WHAT NEEDS TO BE DONE: The line containing "COL = S.collection" marks the end: extract everything from the first line of the data through that line, exactly, with no pictures.

PROVIDED MATERIAL:

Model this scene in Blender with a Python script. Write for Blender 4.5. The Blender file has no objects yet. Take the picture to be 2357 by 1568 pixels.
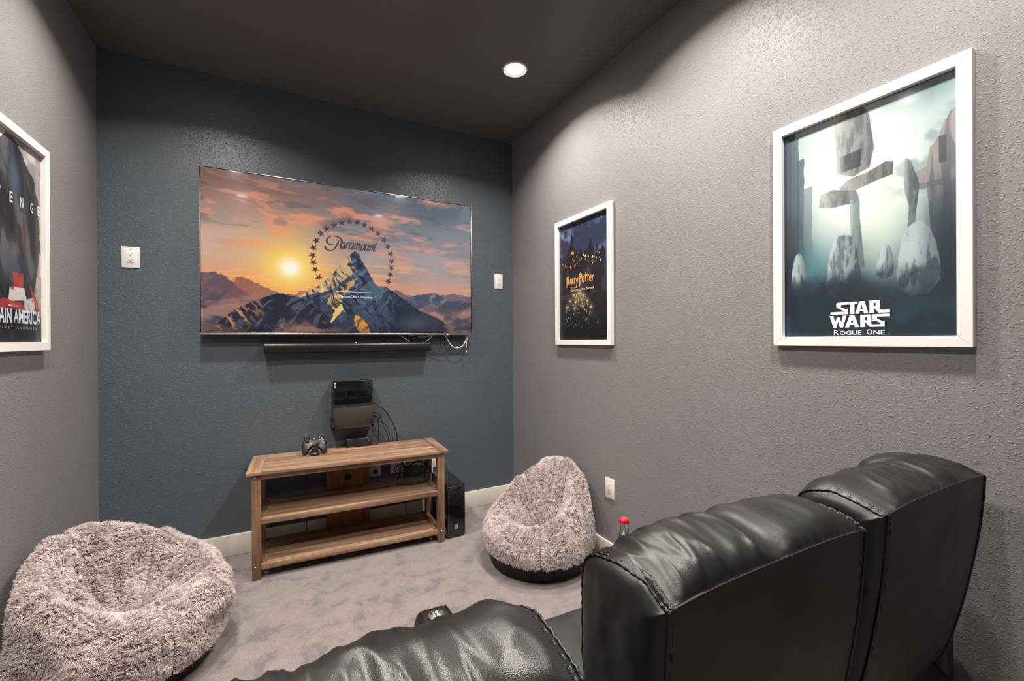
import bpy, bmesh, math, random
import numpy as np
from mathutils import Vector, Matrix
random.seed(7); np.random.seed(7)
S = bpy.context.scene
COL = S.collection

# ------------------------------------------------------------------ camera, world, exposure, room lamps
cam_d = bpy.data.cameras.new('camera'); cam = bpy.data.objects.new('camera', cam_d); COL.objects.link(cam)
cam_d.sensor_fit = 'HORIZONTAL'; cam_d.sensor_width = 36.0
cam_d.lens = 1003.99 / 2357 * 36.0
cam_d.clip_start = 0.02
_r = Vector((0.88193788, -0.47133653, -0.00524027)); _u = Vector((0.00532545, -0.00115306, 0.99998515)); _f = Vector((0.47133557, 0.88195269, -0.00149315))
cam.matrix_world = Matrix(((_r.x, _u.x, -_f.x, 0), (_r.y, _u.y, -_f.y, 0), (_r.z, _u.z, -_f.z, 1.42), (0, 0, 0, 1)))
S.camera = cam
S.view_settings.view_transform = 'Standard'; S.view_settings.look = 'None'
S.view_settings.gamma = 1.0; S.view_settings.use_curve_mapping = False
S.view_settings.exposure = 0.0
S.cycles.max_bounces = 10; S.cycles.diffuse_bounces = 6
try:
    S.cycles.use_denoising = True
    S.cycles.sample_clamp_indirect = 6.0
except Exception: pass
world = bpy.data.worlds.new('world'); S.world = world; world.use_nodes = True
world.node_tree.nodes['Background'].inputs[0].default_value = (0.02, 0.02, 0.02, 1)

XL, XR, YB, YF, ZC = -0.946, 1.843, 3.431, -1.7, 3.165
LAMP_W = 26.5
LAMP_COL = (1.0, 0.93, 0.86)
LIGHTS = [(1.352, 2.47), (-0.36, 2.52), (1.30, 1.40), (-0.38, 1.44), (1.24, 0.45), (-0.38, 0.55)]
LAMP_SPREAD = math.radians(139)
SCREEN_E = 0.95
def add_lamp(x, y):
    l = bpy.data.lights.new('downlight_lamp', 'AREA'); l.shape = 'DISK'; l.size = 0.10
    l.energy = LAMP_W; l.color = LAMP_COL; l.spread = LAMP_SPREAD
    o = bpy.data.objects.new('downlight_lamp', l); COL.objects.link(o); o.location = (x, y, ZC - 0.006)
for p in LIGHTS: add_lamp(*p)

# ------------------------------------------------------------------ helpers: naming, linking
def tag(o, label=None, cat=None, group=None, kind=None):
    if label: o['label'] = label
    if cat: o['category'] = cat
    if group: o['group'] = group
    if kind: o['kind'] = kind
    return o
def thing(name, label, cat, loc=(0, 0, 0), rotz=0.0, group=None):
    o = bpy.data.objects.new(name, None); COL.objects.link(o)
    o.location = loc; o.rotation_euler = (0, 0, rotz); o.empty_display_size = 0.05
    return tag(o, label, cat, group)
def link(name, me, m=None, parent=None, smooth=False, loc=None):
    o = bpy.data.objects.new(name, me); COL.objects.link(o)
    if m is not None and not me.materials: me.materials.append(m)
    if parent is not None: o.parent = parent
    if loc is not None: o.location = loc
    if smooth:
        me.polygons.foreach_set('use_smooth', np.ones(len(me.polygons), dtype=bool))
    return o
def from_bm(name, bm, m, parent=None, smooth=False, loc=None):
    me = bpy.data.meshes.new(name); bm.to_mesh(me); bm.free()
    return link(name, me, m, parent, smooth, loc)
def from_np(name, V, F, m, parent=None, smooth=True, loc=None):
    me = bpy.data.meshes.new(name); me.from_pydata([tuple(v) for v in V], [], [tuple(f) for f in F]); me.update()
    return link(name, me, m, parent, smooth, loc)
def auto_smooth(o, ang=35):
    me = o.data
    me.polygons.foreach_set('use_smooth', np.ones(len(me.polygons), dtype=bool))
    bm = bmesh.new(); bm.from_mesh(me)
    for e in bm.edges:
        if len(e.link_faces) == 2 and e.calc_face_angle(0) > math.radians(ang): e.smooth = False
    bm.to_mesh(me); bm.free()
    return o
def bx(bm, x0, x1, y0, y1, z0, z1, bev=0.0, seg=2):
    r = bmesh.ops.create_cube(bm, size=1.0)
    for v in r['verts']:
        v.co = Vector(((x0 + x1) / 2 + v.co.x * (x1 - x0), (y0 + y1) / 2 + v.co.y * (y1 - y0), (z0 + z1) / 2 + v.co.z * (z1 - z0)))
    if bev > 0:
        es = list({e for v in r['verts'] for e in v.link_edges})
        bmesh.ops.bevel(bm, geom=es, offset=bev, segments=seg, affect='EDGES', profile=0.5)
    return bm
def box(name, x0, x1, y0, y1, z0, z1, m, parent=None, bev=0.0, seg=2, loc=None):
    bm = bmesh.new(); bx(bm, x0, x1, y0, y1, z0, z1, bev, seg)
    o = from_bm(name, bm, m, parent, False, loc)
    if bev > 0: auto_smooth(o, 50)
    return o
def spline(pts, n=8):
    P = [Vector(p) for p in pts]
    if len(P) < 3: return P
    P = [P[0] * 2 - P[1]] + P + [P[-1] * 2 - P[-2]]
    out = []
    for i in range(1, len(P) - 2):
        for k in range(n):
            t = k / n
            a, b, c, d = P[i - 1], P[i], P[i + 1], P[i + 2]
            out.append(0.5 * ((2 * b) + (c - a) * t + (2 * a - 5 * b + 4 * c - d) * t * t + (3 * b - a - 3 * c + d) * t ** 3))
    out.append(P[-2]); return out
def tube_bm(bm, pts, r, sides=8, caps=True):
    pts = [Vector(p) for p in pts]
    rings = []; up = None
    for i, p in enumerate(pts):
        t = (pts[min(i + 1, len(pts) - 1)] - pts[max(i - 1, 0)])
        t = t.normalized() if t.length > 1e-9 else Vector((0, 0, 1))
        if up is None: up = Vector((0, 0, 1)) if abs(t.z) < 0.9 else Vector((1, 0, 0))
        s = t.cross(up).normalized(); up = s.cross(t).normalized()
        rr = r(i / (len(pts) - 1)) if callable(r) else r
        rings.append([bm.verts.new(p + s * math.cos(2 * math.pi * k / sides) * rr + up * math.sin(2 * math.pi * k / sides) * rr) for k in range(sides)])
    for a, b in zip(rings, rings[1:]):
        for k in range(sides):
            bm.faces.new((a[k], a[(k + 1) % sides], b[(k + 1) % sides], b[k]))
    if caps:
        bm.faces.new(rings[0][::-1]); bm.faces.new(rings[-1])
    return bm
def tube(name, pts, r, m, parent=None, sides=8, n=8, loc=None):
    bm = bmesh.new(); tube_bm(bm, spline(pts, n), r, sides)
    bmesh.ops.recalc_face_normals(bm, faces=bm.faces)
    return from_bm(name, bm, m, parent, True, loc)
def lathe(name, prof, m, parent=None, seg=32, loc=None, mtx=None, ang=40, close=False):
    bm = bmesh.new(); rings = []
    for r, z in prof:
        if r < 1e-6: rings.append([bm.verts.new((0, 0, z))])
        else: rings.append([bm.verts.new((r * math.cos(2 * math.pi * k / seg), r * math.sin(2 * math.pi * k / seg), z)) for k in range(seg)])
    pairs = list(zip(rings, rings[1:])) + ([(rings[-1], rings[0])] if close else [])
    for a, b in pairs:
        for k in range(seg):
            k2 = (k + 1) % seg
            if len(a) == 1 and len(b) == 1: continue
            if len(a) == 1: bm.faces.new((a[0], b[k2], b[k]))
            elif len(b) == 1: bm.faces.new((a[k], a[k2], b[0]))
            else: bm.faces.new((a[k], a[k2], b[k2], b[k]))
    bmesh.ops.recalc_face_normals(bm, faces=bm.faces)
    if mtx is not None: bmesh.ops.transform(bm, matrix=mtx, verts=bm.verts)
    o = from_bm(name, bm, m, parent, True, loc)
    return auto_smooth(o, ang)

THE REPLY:
Model this scene in Blender with a Python script. Write for Blender 4.5. The Blender file has no objects yet. Take the picture to be 2357 by 1568 pixels.
import bpy, bmesh, math, random
import numpy as np
from mathutils import Vector, Matrix
random.seed(7); np.random.seed(7)
S = bpy.context.scene
COL = S.collection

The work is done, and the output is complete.